New Delhi: The Supreme Court has dismissed a petition filed by the collateral victims of the bomb blast that killed former Prime Minister Rajiv Gandhi at Sriperumbudur in 1991. With the dismissal of this petition, the decision of Tamil Nadu Governor Banwarilal Purohit stands between the seven convicts found guilty of the assassination and their freedom.
On September 9 last, the Tamil Nadu Cabinet recommended the release of the convicts. The issue of their release is currently pending before the Governor and he had refrained from taking a call because of the pendency of the victims' petition in the apex court. The convicts have served 28 years in jail. Their death penalty was commuted by the apex court to life sentence. The blast claimed 16 lives and left many with grievous injuries. The government had called it a "gruesome, inhuman, uncivilised and merciless bomb blast".
In December, 2015, the five-judge Constitution Bench while upholding the Centre's prerogative to decide on the remission of life convicts in centrally probed cases, left it to a three-judge Bench to decide whether the convicts deserved to be set free.
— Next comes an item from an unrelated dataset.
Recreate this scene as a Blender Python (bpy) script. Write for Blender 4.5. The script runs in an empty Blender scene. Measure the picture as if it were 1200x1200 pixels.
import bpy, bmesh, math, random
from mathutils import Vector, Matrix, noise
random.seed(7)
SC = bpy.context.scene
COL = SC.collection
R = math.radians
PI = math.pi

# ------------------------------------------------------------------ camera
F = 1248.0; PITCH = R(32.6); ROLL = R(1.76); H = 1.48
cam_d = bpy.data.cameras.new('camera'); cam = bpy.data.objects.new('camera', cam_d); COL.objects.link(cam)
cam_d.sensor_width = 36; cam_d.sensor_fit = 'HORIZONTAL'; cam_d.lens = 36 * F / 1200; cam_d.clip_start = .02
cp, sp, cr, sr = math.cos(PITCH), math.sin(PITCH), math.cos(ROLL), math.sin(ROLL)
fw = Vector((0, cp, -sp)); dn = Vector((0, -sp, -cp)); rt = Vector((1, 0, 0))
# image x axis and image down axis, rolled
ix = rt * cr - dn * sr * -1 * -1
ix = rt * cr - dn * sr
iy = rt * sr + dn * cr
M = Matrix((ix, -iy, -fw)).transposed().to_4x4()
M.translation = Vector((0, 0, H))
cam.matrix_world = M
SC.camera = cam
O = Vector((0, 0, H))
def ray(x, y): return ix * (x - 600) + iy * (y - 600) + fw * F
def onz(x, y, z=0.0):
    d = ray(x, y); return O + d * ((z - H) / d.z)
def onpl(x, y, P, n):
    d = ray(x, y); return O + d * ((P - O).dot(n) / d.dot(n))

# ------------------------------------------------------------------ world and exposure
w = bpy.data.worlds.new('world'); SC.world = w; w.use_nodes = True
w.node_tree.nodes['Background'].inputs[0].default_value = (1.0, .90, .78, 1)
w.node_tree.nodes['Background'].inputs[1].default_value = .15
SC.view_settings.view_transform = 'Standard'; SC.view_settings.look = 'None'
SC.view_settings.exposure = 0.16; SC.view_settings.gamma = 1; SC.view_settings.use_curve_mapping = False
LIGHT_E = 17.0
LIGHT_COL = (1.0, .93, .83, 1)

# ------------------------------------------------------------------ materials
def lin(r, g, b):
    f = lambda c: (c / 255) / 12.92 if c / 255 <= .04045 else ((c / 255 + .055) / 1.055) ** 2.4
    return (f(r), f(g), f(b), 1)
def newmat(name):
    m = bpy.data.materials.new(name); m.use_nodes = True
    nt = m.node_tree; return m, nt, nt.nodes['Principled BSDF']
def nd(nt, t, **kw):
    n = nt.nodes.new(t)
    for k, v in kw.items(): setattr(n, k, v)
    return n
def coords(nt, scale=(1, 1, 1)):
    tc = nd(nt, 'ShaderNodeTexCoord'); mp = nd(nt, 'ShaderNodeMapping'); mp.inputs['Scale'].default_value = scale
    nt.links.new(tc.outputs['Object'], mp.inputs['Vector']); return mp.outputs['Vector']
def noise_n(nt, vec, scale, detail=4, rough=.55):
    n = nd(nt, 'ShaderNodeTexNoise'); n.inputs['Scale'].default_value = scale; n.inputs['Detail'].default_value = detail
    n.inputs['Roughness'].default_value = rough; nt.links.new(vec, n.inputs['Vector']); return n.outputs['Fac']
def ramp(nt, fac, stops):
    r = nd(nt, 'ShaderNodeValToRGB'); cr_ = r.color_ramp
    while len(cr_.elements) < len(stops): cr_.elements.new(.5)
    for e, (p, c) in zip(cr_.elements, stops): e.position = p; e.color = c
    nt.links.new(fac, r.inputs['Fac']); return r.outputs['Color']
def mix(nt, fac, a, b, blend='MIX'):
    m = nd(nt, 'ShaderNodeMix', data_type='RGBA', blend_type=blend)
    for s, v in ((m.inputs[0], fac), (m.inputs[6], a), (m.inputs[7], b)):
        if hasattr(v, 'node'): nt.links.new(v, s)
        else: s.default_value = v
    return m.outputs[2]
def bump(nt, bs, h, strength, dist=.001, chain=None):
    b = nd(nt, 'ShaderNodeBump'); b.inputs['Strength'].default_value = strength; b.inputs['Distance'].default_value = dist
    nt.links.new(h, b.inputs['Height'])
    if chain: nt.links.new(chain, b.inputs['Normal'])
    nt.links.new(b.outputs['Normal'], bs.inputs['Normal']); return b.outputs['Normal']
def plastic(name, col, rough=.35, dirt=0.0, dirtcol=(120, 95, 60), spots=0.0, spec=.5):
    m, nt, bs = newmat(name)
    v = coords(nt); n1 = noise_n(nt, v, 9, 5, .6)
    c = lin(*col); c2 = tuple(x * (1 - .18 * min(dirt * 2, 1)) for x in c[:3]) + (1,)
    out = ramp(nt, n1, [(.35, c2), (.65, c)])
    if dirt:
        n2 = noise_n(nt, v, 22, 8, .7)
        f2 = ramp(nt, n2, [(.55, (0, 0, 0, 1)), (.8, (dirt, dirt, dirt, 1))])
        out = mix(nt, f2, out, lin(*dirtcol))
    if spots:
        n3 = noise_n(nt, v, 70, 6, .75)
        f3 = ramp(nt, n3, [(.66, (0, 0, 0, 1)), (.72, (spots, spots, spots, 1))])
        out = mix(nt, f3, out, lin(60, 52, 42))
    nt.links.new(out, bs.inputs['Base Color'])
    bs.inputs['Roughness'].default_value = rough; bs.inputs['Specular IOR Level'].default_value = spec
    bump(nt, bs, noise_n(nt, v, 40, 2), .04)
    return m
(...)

Following this verdict, the Tamil Nadu government wrote to the Centre on March 2, 2016 proposing to grant remission to the convicts. The State government wanted the Centre to concur. In April 2018, after a gap of almost two years, the Centre refused to concur with Tamil Nadu. It went on to call the assassination “an unparalleled act in the annals of crimes committed in this country”.
But the Centre's stand did not deter the apex court from closing the case in September 2018 and leaving the prisoners' fate in the hands of the Tamil Nadu Governor. Arguing before Chief Justice Gogoi, senior advocate Gopal Sankaranarayanan submitted that since the three-judge Bench had closed the case, nothing remained in the Supreme Court. The spotlight was on the Governor. The court finally agreed with the lawyer and dismissed the petition.
The petition was filed by S. Abbas, John Joseph, America V. Narayanan, Mrs. R. Mala, M. Samuvel Diraviyam and K. Ramasugandam against then Jayalalithaa government’s proposal to grant the convicts remission in a letter dated February19, 2014. “In the present case, the State government had overlooked the above proposition for narrow political gain and in one stroke ordered release of Rajiv assassins. The attitude of the State government is against the constitutional value and national spirit and for narrow political consideration,” the victims contended in 2014. They said the State should consider the effect of the release of the convicts on the families of the victims, society and the precedent it would set.
Convict moves Madras HC
Meanwhile, Nalini Sriharan, one of the seven convicts, has filed a petition in the Madras High Court against Tamil Nadu Governor for delaying countersigning the proposal of the Tamil Nadu cabinet for the release of the convicts.